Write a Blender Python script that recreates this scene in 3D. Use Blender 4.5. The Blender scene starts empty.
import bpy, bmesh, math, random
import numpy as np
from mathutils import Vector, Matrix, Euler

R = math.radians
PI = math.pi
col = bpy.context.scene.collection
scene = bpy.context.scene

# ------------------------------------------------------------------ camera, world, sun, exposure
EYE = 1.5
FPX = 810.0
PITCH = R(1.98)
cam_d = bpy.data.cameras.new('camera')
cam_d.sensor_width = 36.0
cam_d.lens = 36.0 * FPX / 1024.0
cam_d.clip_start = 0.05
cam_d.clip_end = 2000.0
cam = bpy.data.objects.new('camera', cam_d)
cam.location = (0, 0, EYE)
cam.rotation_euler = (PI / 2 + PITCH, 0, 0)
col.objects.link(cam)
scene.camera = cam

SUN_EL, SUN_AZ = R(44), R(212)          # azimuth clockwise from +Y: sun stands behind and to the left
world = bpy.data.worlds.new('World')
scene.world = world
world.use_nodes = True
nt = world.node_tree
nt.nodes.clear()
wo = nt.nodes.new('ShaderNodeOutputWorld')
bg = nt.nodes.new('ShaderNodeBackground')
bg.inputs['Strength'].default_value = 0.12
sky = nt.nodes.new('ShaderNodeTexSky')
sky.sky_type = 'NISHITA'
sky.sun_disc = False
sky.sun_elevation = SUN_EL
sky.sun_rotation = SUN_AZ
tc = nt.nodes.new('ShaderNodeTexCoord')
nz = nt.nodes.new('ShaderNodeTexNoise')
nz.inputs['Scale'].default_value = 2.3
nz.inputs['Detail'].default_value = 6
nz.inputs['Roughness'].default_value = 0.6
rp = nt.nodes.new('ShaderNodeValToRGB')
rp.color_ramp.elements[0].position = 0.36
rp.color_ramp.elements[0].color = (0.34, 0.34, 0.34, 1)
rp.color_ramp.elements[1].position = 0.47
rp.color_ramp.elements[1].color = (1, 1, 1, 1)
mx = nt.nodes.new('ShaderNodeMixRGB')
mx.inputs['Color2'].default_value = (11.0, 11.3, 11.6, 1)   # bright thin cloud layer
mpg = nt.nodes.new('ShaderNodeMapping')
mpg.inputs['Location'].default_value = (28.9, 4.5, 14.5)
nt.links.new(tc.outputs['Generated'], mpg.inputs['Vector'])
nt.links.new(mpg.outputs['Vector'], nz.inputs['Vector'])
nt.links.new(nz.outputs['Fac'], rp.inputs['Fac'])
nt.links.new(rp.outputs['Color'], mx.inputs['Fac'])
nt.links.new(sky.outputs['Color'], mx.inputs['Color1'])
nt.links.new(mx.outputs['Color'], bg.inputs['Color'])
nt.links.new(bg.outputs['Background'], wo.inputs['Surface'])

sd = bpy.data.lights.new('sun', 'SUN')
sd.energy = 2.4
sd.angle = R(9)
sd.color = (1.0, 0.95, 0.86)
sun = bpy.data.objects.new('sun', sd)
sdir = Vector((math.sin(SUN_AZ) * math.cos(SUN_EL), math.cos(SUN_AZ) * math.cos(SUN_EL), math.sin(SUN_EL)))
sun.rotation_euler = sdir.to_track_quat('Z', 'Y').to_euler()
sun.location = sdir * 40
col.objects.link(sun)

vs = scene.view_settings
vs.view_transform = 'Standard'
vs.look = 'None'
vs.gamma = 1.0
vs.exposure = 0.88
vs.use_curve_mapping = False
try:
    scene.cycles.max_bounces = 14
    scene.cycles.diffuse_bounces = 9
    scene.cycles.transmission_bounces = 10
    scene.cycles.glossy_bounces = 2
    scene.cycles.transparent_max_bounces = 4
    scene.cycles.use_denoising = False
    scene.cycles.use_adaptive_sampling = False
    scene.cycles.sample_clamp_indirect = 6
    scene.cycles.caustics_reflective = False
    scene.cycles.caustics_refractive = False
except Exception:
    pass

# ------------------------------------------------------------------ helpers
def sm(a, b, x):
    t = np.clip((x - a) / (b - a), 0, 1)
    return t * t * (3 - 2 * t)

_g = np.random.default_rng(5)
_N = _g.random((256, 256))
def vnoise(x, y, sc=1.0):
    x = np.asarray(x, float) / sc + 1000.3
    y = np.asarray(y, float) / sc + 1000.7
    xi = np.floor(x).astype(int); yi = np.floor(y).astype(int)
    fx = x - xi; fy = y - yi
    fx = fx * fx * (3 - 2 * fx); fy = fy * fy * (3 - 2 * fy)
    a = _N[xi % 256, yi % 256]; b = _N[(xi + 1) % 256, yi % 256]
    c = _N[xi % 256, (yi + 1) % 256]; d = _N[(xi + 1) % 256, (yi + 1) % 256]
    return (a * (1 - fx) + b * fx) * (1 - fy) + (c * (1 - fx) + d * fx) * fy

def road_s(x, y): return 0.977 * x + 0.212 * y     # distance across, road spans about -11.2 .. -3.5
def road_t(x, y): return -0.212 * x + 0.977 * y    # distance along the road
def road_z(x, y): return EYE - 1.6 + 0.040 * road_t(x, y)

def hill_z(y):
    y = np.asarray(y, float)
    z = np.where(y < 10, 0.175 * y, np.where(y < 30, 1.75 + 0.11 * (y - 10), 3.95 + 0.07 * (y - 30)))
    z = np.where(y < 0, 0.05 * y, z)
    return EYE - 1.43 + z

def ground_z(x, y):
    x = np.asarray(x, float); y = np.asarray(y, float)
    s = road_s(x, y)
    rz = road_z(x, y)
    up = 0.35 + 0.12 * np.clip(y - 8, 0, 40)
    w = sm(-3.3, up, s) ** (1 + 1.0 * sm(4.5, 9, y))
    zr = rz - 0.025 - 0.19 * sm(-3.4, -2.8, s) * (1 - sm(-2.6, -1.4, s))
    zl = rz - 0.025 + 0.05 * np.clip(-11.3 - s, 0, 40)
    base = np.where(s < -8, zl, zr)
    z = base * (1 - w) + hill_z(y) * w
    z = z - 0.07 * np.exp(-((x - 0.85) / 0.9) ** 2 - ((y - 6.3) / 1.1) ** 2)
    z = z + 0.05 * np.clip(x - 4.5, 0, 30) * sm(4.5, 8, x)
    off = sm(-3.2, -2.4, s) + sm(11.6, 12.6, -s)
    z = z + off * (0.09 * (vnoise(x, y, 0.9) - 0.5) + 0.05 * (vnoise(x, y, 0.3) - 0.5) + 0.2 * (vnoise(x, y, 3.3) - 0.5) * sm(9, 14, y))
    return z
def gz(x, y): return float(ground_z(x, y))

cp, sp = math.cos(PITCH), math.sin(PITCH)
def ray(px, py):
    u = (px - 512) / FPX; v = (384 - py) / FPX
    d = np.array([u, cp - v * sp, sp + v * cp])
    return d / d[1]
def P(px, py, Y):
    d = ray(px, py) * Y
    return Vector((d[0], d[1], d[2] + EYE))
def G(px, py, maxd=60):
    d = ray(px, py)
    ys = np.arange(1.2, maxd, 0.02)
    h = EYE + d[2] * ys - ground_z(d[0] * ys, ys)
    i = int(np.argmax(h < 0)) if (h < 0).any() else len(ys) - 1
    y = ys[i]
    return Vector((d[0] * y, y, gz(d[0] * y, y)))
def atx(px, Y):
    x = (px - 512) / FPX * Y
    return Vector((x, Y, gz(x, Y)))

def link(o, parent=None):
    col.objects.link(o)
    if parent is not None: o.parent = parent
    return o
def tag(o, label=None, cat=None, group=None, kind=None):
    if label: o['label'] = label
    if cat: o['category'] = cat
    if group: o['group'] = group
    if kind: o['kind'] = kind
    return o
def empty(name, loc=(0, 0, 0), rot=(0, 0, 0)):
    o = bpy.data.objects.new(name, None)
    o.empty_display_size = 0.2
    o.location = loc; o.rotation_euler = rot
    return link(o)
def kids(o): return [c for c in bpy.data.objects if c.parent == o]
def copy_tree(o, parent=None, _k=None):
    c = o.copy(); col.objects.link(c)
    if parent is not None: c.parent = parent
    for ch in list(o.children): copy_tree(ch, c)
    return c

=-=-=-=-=

### [Task instructions]
Exactly as written, please reproduce the lines from the first line of the data to the line containing "scene = bpy.context.scene", inclusive, and nothing else.

### [Result below]
Write a Blender Python script that recreates this scene in 3D. Use Blender 4.5. The Blender scene starts empty.
import bpy, bmesh, math, random
import numpy as np
from mathutils import Vector, Matrix, Euler

R = math.radians
PI = math.pi
col = bpy.context.scene.collection
scene = bpy.context.scene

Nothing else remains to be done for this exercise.